REPUBLIKA.CO.ID, JAKARTA -- Direktur Eksekutif Amnesty International Indonesia, Usman Hamid menyatakan, Indonesia tengah dilanda krisis demokrasi. Hal ini sejalan dengan turunnya Indeks Demokrasi Indonesia (IDI) pada 2020.
Menurut Usman, kondisi demokrasi kian kritis karena menguatnya kembali semangat otoriter. Dalam beberapa tahun belakangan, rakyat kembali dibungkam. Mereka yang lantang mengkritik pemerintah justru berakhir di bui.
"Krisis demokrasi sulit dibantah karena jadi bagian gelombang kemunduran demokrasi.
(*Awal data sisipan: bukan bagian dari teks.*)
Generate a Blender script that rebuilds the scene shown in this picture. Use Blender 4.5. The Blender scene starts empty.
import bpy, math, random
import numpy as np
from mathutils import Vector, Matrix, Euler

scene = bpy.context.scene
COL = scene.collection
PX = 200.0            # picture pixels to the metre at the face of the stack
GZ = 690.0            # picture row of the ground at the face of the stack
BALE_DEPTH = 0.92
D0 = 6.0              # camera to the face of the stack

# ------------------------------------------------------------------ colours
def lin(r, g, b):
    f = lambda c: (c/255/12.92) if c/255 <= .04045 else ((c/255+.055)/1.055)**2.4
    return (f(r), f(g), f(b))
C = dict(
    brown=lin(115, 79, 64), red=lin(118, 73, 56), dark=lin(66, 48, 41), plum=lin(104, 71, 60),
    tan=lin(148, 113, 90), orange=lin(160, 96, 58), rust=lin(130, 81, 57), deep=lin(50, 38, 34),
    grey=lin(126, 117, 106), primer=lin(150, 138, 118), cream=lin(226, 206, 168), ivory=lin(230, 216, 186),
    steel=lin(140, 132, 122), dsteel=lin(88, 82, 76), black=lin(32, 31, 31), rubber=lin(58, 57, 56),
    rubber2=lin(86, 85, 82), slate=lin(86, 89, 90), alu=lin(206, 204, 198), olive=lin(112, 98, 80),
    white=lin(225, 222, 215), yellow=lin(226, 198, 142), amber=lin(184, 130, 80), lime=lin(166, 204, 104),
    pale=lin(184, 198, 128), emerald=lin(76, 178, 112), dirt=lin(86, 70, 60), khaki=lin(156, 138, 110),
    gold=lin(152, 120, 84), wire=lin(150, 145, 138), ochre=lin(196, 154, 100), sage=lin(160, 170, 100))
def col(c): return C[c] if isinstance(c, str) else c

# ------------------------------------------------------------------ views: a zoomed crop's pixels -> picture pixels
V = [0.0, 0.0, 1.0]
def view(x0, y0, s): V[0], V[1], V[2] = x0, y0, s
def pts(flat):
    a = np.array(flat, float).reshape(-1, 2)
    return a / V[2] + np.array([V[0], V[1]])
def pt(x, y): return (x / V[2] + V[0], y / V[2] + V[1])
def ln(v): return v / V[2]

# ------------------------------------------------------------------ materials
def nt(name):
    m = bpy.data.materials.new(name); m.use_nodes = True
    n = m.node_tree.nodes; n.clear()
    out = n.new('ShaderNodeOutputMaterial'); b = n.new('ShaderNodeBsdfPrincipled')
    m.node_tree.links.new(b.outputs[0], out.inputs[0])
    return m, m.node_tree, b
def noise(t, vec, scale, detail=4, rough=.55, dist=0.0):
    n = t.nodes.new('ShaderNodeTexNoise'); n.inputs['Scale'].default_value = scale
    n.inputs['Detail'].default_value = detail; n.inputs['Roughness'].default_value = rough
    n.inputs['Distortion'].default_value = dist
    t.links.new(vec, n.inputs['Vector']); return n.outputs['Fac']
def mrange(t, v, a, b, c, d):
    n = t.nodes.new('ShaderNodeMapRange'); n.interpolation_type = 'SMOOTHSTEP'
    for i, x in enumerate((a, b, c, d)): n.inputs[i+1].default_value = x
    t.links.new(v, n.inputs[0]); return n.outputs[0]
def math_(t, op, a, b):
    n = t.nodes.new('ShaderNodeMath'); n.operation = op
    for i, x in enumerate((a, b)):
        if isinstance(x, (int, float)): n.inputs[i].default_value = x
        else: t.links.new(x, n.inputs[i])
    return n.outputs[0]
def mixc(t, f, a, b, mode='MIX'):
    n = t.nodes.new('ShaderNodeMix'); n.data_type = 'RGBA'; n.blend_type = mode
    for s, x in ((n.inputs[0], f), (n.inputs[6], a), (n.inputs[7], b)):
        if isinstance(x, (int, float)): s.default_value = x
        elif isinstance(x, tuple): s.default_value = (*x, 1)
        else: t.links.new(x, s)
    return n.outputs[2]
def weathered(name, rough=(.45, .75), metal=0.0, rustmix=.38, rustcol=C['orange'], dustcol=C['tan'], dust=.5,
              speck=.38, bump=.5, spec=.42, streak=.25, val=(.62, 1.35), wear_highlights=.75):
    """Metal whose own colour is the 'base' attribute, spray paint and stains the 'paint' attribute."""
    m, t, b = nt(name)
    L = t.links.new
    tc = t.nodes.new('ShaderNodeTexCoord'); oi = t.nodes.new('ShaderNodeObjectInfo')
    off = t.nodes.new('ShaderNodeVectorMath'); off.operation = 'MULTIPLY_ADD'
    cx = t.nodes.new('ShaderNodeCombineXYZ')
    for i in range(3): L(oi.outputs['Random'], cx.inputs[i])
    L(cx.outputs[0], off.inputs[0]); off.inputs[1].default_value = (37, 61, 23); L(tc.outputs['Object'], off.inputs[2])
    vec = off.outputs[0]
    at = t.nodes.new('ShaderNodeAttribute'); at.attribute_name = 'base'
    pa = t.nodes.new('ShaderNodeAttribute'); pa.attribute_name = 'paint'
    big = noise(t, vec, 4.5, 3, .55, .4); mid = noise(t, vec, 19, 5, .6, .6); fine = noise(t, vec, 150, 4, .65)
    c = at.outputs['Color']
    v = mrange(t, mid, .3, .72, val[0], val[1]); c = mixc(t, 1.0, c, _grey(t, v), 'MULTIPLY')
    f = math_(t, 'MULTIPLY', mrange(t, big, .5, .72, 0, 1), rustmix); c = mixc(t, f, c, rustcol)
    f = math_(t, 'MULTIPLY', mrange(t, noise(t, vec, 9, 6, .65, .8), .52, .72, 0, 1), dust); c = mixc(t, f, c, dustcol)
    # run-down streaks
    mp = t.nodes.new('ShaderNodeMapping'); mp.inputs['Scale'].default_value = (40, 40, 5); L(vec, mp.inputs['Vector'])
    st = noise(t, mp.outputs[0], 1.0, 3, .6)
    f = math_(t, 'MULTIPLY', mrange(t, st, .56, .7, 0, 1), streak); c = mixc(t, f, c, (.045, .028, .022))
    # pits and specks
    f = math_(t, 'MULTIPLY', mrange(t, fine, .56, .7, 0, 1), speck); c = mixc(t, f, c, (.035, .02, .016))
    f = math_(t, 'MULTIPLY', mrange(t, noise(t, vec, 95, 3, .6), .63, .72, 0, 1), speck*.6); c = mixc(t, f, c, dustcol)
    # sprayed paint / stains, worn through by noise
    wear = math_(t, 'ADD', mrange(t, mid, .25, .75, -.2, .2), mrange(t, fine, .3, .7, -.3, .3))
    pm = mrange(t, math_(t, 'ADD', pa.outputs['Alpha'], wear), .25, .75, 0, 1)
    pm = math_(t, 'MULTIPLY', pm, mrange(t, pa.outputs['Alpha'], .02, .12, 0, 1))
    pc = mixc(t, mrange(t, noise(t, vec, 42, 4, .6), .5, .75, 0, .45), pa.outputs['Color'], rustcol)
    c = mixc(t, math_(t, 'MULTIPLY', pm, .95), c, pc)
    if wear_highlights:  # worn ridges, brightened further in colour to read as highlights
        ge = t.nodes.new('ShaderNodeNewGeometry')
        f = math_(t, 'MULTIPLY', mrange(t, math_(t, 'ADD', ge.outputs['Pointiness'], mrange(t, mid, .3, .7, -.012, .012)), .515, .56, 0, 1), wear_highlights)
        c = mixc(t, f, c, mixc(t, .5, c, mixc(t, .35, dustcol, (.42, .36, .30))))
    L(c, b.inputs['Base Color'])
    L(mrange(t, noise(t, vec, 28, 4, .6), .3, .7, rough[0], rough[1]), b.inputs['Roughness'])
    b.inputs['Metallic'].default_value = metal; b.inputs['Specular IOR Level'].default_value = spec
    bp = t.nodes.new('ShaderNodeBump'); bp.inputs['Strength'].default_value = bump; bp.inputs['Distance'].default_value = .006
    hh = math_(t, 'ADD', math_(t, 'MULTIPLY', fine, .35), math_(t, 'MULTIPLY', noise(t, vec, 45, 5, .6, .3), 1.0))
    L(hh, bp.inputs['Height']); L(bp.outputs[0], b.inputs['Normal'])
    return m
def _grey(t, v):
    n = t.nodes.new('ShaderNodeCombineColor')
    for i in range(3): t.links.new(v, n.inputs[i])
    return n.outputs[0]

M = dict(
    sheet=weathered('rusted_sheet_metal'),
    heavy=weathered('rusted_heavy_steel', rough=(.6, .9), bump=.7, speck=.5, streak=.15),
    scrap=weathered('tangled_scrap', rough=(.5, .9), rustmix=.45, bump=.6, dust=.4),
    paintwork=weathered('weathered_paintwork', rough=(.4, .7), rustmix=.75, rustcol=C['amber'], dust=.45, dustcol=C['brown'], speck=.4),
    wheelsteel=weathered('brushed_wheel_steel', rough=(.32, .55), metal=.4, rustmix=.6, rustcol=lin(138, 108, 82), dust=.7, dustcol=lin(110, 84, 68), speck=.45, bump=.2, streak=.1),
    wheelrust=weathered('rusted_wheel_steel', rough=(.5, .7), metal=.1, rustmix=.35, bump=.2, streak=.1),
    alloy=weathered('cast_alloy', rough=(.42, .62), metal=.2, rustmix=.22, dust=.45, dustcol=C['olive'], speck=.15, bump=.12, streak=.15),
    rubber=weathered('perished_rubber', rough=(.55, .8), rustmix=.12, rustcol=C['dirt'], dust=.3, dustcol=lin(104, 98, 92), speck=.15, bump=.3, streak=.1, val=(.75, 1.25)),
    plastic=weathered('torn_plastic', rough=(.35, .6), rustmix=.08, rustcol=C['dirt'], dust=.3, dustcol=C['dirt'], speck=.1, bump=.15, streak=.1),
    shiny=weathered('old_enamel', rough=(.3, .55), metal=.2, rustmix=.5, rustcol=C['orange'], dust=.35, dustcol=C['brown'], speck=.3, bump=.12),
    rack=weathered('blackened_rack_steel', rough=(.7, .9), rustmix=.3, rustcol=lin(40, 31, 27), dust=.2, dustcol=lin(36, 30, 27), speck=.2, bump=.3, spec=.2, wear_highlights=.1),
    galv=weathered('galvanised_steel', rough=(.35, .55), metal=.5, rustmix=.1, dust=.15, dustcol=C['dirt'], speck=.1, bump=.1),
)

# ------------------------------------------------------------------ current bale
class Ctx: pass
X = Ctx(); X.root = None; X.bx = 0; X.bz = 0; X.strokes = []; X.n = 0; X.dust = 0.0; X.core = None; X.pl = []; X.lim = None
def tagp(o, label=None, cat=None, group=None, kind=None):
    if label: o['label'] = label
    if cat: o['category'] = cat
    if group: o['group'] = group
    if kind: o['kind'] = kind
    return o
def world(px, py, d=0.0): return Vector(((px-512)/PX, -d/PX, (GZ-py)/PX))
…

Lihatnya dari bangunnya pola pikir otoriter, menyempitnya ruang kebebasan sipil, melemahnya oposisi politik," kata Usman dalam webinar Partai Hijau Indonesia berjudul "Menjawab Krisis Demokrasi dan Lingkungan Hidup" pada Rabu (24/2).
Usman menjabarkan, sejumlah masalah yang jadi benalu dalam kemajuan demokrasi. Di antaranya sekuritisasi dalam pembangunan, UU ciptaker.
"Dampak negatif ciptaker itu buka deforestasi, melemahnya hak buruh, menguatkan kelompok bisnis, muncul legislasi represif (UU ITE)," ujar Usman.
Berikutnya, Usman mengungkapkan, adanya fenomena kelompok orang yang melakukan kekerasan dengan mengatasnamakan Pancasila. "Pluralisme represif bawa-bawa Pancasila tapi lewat kekerasan," ujar Usman.
Usman juga menyoroti fenomena pembungkaman aktivis lingkungan oleh kepentingan bisnis. Dia memperkirakan, dalam beberapa tahun ke depan, perjuangan masyarakat sipil akan makin berat.
"Orang-orang yang bela kelestarian alam dan anekaragaman hayati malah diserang. Ini kecenderungan yang patut disimak. Tentunya tantangan berat perjuangan di hak tanah, keseteraan gender, hak buruh," tutur Usman.
Diketahui, dalam IDI versi The Economist Intelligence Unit (EIU) menyebutkan, Indonesia tercatat mendapatkan skor 7,92 untuk proses pemilu dan pluralisme; 7,50 untuk fungsi dan kinerja pemerintah; 6,11 untuk partipasi politik; 4,38 untuk budaya politik; dan skor 5,59 untuk kebebasan sipil.